Der Erbscheinantrag führt nicht zwangsläufig zur Annahme der Erbschaft
Der türkische Kassationshof hat bereits im Jahre 1976 entschieden, dass die Stellung eines Erbscheins nicht als Annahme der Erbschaft zu qualifizieren ist (Yargıtay 2. Hukuk Dairesi E. 1976/3899 K. 1976/4138 vom 13.05.1976). Als Begründung führt das Gericht hierzu aus, dass die Beweggründe für die Antragstellung vielfältig sein können und die Erbscheinantragstellung nicht zwangsläufig zur Erlangung oder Teilung der Erbschaft erfolgen muss. Die Stellung des Erbscheinantrags kann auch zur Geltendmachung von anderweitigen - außererbrechtlichen bzw. mittelbaren - Ansprüche, wie z.B. Weisen-, Witwenrente oder immateriellen Schadenersatzansprüchen erfolgen. Hieraus folgt u.a., dass der Verlust der Erbenstellung bzw. Ausschluss von der Erbfolge (z.B. aufgrund der Ausschlagung der Erbschaft, der Erbverzicht oder Enterbung, Erbunwürdigkeit etc.) dem Antragsbefugnis nicht entgegenstehen.
Der Vergleich zwischen der deutschen und der türkischen Judikatur zeigt, dass die Auswirkungen der Beantragung eines Erbscheins unterschiedlich beurteilt werden.
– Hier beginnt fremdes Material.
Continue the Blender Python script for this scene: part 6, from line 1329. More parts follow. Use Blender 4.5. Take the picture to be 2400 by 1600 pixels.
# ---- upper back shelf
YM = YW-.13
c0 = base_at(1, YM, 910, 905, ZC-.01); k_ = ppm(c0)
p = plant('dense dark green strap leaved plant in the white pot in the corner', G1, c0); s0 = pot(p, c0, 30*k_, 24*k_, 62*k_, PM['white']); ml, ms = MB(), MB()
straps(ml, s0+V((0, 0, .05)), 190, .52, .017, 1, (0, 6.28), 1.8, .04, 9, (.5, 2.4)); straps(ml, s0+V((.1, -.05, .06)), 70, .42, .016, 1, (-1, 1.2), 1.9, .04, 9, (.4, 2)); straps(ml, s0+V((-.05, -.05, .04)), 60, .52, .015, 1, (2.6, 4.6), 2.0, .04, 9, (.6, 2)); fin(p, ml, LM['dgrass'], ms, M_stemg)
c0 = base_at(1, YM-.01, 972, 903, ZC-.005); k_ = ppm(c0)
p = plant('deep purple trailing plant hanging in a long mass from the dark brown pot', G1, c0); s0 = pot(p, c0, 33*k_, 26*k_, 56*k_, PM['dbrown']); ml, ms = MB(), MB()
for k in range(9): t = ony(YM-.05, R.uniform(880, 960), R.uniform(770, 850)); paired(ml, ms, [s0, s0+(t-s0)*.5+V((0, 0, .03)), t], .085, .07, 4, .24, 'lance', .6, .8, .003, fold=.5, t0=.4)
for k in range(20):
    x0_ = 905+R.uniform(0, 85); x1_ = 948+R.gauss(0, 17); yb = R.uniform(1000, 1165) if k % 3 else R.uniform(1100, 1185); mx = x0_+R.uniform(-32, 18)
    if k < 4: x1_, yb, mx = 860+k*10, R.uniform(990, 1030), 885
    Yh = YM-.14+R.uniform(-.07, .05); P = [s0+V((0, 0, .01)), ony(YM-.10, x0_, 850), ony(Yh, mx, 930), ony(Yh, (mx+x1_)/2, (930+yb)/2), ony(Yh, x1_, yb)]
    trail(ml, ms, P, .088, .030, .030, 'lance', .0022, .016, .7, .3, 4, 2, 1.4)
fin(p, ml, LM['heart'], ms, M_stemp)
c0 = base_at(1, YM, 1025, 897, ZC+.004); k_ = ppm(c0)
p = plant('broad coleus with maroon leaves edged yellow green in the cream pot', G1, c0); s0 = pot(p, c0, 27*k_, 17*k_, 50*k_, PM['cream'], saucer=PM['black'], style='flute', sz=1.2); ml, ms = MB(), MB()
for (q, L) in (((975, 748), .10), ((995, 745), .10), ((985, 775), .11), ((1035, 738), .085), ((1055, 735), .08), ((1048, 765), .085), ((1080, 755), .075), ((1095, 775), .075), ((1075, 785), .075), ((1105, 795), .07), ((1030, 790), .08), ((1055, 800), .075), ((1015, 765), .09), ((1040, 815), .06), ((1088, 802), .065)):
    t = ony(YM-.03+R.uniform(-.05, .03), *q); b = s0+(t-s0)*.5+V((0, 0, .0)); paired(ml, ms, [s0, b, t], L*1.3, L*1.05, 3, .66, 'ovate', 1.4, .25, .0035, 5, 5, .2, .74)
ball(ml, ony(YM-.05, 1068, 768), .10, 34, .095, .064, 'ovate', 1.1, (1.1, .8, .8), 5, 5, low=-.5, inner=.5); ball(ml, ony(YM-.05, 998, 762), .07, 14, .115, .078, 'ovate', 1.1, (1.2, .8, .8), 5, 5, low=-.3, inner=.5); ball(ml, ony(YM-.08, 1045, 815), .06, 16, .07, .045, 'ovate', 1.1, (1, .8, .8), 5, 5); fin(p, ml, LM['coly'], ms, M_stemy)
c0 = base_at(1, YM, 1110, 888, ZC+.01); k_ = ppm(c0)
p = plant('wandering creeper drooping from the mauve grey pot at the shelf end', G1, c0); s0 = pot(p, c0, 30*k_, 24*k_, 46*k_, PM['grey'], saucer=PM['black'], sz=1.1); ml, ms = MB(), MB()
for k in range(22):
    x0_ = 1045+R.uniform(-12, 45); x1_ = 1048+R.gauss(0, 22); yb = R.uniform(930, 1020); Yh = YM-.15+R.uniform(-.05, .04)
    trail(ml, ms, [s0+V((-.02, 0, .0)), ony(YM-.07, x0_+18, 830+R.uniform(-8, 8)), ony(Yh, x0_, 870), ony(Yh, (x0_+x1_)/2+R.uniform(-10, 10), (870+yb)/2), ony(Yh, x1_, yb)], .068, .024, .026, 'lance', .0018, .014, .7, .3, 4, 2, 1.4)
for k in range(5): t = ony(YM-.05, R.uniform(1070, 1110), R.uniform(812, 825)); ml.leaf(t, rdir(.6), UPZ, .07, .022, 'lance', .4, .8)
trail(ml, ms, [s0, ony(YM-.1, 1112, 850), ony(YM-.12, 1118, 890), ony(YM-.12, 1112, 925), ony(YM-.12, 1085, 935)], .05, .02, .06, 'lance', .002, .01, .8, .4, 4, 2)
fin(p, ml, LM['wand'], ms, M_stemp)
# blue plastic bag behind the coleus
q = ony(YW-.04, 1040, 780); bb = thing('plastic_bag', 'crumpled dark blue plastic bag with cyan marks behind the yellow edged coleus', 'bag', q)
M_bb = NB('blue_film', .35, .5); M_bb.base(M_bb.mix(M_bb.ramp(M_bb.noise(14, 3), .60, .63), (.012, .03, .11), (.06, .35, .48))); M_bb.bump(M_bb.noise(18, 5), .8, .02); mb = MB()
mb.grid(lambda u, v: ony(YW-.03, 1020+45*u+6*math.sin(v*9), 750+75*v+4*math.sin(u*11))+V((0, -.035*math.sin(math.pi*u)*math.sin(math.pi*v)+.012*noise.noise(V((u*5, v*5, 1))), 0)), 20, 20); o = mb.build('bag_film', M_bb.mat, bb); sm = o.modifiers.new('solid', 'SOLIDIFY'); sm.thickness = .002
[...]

Während nach der deutschen Rechtsprechung der Erbscheinantrag zur Annahme der Erbschaft und somit zum Verlust des Ausschlagungsrechts führt (möglich wäre ggfls. die Anfechtung der Annahme wegen Irrtums), wird in der türkischen Rechtsprechung die Beantragung des Erbscheins nicht als eine (schlüssige) Annahme der Erbschaft angesehen, so dass der Antragsteller - trotz eines Erbscheinantrags und der Ausstellung eines Erbscheins - die Erbschaft weiterhin innerhalb der hierfür vorgesehenen Ausschlagungsfrist (grundsätzlich drei Monate ab Kenntnis vom Erbfall bzw. amtlicher Mitteilung der Testamentseröffnung, TMK m. 606) ausschlagen kann. Allerdings sollte der Erben jegliche (weitere) Handlung unterlassen, die als Annahme der Erbschaft i.S.v. TMK 610 Abs. 2 qualifiziert werden können. Der Erbe kann sein Ausschlagungsrecht insbesondere dann verwirken, wenn er sich vor Ablauf der Frist in die Angelegenheiten der Erbschaft eingemischt oder Handlungen vornimmt, die nicht durch die blosse Verwaltung der Erbschaft und durch den Fortgang der Geschäfte des Erblassers gefordert sind, oder er sich Erbschaftssachen aneignet oder verheimlicht.